When California began to shelter in place on March 19, it was unclear if cities would be open to visitors again by May, but we knew that we needed to plan for a virtual celebration, and we only had a few weeks to plan, prepare and launch a virtual event if wasn’t safe to travel. We knew we has some big decisions to make, and that we needed to act fast. Here are some lessons learned from that experience:


  • Get educated. Seek out at least five vendors, explain what you are trying to do, and see how each vendor would approach the event, and what the cost would be. This gives you a much better sense of what your virtual event could look like, and how much time it will take to develop and be successful. It’s best if the same person vets all the vendors to provide a true assessment. At the same time, make sure you also understand your existing contracts, and what options you have for changes. Reach out to your audience to see how they are feeling.
  • Communicate! It is so important to share these changes with your community as quickly as possible. It helps build trust and helps them plan. They too are experiencing major changes to their work and lives. We checked in more often leading up to the virtual event via email and social media and provided many of the elements they have come to know and appreciate from the in-person event. For example, we included a schedule at a glance so people could follow along and know when their category would be presented. 

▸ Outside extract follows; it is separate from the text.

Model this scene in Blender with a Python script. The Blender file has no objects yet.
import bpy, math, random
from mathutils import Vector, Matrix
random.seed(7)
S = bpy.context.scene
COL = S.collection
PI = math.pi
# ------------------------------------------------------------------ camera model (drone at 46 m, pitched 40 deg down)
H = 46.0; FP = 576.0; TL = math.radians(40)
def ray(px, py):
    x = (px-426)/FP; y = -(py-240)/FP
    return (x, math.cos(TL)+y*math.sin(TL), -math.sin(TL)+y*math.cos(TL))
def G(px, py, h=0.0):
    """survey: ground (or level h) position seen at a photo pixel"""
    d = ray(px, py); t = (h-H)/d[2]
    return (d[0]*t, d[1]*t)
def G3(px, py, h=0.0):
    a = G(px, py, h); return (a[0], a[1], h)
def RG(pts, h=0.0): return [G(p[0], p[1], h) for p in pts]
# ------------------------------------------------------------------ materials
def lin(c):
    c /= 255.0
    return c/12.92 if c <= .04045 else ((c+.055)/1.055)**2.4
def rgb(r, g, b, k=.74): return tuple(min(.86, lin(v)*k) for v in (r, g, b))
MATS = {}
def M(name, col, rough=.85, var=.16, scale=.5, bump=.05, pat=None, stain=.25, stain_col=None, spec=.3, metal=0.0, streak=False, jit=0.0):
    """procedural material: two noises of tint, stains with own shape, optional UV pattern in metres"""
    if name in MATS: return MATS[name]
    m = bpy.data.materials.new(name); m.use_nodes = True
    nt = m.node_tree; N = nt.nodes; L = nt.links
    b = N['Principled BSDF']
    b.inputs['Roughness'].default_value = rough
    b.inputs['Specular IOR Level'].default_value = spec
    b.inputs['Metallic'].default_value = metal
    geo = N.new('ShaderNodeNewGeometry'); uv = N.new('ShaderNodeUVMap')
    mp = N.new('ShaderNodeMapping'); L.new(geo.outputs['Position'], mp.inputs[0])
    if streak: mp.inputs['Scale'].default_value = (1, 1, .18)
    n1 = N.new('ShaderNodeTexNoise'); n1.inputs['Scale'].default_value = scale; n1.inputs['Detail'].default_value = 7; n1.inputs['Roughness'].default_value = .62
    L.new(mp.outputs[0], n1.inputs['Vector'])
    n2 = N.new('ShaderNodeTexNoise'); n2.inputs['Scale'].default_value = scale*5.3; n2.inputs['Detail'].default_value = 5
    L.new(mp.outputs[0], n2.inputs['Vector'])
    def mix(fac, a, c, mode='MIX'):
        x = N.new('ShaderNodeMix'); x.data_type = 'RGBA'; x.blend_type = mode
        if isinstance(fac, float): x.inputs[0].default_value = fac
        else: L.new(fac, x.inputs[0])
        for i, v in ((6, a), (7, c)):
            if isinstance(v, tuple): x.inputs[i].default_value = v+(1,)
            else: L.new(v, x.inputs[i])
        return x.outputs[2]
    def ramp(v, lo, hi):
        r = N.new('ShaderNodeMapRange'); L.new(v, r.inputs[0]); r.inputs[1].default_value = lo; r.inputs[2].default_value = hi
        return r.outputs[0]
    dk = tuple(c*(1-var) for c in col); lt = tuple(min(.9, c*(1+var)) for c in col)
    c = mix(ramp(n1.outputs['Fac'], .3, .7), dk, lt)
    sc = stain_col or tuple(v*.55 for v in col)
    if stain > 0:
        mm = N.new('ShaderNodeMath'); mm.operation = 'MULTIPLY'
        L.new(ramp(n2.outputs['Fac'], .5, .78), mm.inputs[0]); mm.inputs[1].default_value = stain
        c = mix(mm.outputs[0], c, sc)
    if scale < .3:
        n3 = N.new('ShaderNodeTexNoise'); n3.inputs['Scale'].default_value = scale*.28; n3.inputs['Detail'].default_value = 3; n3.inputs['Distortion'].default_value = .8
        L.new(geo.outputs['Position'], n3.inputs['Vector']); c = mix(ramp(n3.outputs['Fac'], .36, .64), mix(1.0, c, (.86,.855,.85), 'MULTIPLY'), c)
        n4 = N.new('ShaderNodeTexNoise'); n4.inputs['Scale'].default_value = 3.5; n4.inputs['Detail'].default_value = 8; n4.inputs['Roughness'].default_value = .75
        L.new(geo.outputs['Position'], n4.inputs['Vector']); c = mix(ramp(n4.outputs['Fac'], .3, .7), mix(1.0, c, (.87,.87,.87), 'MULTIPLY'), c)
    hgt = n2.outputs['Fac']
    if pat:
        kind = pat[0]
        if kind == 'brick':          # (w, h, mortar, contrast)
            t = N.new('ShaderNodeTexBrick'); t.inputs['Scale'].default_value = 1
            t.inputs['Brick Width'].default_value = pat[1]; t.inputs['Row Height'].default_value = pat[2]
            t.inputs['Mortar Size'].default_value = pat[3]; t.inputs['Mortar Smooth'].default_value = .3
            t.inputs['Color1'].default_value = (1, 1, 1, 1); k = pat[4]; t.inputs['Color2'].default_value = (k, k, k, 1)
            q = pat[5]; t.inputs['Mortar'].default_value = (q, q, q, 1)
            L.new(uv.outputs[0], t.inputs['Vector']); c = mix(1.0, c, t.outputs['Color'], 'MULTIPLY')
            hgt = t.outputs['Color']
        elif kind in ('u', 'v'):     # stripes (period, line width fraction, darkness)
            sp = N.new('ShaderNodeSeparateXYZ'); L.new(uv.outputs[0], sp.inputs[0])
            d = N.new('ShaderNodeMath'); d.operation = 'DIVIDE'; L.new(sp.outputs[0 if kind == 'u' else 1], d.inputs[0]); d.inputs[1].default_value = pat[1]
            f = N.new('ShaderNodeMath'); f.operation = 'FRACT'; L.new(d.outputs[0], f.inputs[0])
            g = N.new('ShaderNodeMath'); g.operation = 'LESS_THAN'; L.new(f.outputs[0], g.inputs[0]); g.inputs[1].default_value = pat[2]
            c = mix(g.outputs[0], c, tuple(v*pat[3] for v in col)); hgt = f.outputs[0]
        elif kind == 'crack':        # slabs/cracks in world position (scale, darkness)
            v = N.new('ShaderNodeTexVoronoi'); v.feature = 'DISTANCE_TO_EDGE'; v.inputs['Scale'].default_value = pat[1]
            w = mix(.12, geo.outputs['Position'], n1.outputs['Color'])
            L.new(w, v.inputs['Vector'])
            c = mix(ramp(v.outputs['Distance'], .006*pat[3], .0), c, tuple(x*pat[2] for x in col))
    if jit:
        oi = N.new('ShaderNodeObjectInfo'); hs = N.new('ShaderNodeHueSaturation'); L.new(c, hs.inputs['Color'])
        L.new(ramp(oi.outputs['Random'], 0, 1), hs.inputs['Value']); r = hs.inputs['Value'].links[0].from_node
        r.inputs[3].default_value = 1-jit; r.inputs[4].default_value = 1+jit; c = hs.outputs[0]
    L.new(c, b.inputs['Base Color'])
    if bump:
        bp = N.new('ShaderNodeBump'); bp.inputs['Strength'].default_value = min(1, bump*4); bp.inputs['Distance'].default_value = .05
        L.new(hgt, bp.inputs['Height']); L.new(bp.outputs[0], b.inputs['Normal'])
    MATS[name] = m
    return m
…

  • Do not assume everything will go as planned. As with in person events, hiccups to your well devised plan will arise. A presenter misses a meeting, spotty internet, a web cam on the fritz, no computer speaker, bad lighting, kids and cohabitants sucking up bandwidth, persistent pets, we have now seen it all. Make sure you add in extra time to your schedule to accommodate. There will be unforeseen issues.
  • Bring in the glitter. It is hard to add personality to an online format. Invite dynamic people to help present and ask them to let their personalities shine. Invite them to share ideas for adding something unexpected to the format – before you scheduled a time to meet with them. Turn up the volume on social media by asking the audience to engage throughout the ceremony and incentivize by adding a contest! We also created a mix your own beverage recipe to enjoy during the ceremony.